Don’t Tell Your Parents: Schools Embrace MySpace

SOME SCHOOLS BAN social networks for wasting classroom time or to protect students from weirdos. But, as part of a wider trend toward less top-down teaching, other institutions are putting tools like MySpace, Bebo and Facebook on the curriculum — and teachers are saying: “Thanks for the add.”

Recent efforts to outlaw the Web 2.0 sites so beloved by teenagers include a congressional bill that would throttle funds to schools that do not restrict access. But Elgg, open-source social networking software developed at the University of Brighton, has been designed specifically with academic uses in mind.

Students, tutors and researchers each get a profile page, a blog, photo sharing and friends lists, and they can create and join on-site discussion communities. Some of these features might cause tutors to balk, but Elgg’s creators say the collaborative, conversational exchanges in which today’s students have become so fluent outside class are the best way to deliver learning inside it.

“The virtual learning environment model used by nearly all universities these days is based on the traditional tutor-led, course-structured mode of learning and doesn’t easily allow for significant participation by students or for crossing course boundaries,” said Stan Stanier, the school’s learning technologies manager, who oversees a 33,000-member Elgg installation. “Higher education is meant to be an environment for student-centered and collaborative learning.”

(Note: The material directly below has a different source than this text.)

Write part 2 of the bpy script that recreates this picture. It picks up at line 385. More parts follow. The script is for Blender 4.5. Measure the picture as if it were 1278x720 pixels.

Broadly, Elgg represents a shift from aging, top-down classroom technologies like Blackboard to what e-learning practitioners call personal learning environments — mashup spaces comprising feeds, blog posts, podcast widgets — whatever resources students need to document, consume or communicate their learning across disciplines.

The idea is spreading. Freely downloadable, Elgg now powers networks set up by nearly 50 schools and colleges around the world, including a particularly active rollout at Universidade de São Paolo in Brazil. In a country where social networking usually means finding a date using orkut, São Paolo’s Stoa builds relationships between groups of physicists, literature students and others.

“One undisputed finding in educational research is that group study works,” said professor Ewout ter Haar. Ter Haar said the software allows students and teachers to share and debate their work, and as a networking tool where students and teachers can find others with similar interests. “Students seem to be using especially their blog as the expression of their academic identity,” he said.

But Elgg, which is being translated into nearly 40 languages, may also have applications outside education.

With media organizations and sports teams scrambling to create yet another social network, the software could become an open-source rival to Marc Andreessen’s Ning platform, an easy way to create on-the-fly, user-centric sites for any conceivable niche.

Around 30 private companies and other organizations, including France Telecom, are already using Elgg. Curverider, a Brighton University spinoff responsible for commercializing the software, recently released an enterprise edition targeting big businesses keen to get on board the social networking train.

Even if Elgg doesn’t grow to rival MySpace’s 160 million members, Curverider’s Explode might help users stay connected across competing networks. Individuals can make friends with one another no matter whether their favorite haunt is Facebook, Flickr or their own blog.

Developers say cross-platform networking could overhaul academic norms.

“Every social network site, MySpace and Facebook included, is in effect a silo of activity with no way to expand,” said project manager Dave Tosh. “In an education context, it will allow students and researchers to collaborate outside the walls of their own institution.”

The University of Brighton hosts ElggJam07, an Elgg-themed conference, July 11. Registration is free, but limited to 70 places.